Sub-project A.3

Human Rights Transformations of German Migration Law

The project examines the scope, forms, and consequences of the expansion of human rights discourse in German migration law. This is the branch of the German legal system that deals with the admission to the territory, the determination of the residence status, the right to asylum, social benefits for asylum seekers and persons with toleration status (Duldung), and with the integration and naturalization of immigrants. The project examines the extent to which the reception of international law in legislation and jurisprudence, as well as the practice of legal interventions by non-governmental organizations, has led to a human rights transformation of German migration law since 1993, the year in which its constitutional basis was last amended. At the same time, the project contrasts the process of “humanrightization” (Vermenschenrechtlichung) with the often substantively parallel processes of constitutionalization and Europeanization as well as with contrary developments such as a securitization of migration law. The project aims to shed light on the dynamics and (in)simultaneities of a transformation towards a rights-based migration law, the roles of state and civil society actors, and a possible linking of counter-discourses to a tradition of immigration policing that was believed to have been interrupted.
The focus is on the argumentation with human rights in legal, including politico-legal, discourses.

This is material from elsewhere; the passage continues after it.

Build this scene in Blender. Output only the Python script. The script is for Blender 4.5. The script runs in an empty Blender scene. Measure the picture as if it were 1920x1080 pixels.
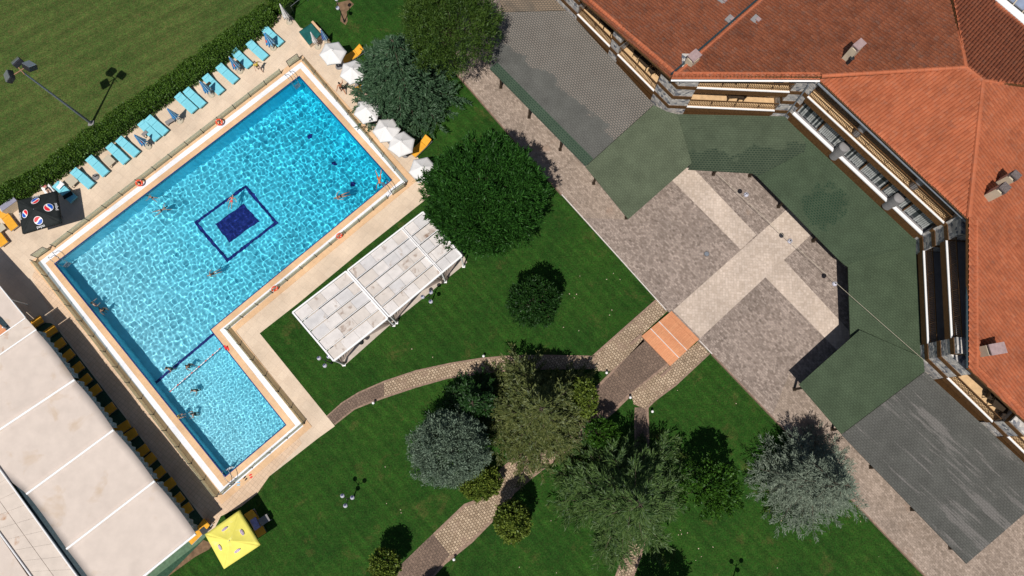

In the project, the legal doctrinal method, which is often decisive in this respect, will be combined with quantitative and qualitative research methods from social sciences. In concrete terms, documents relevant to migration law from federal legislation and the jurisprudence of supreme federal courts will first be evaluated. These include laws from the 12th to 20th legislative periods of the German Bundestag, expert opinions and expert hearings of NGOs in the Committee on Internal Affairs of the Bundestag, decisions of the Federal Constitutional Court, the Federal Administrative Court, and the Federal Social Court, as well as briefs that can be assigned to strategic litigation. The corresponding corpuses are first quantitatively indexed with a computer-assisted full text search based on the mention of human rights norms. Quantitatively salient cases are subsequently extracted and evaluated in depth by a structuring qualitative content analysis.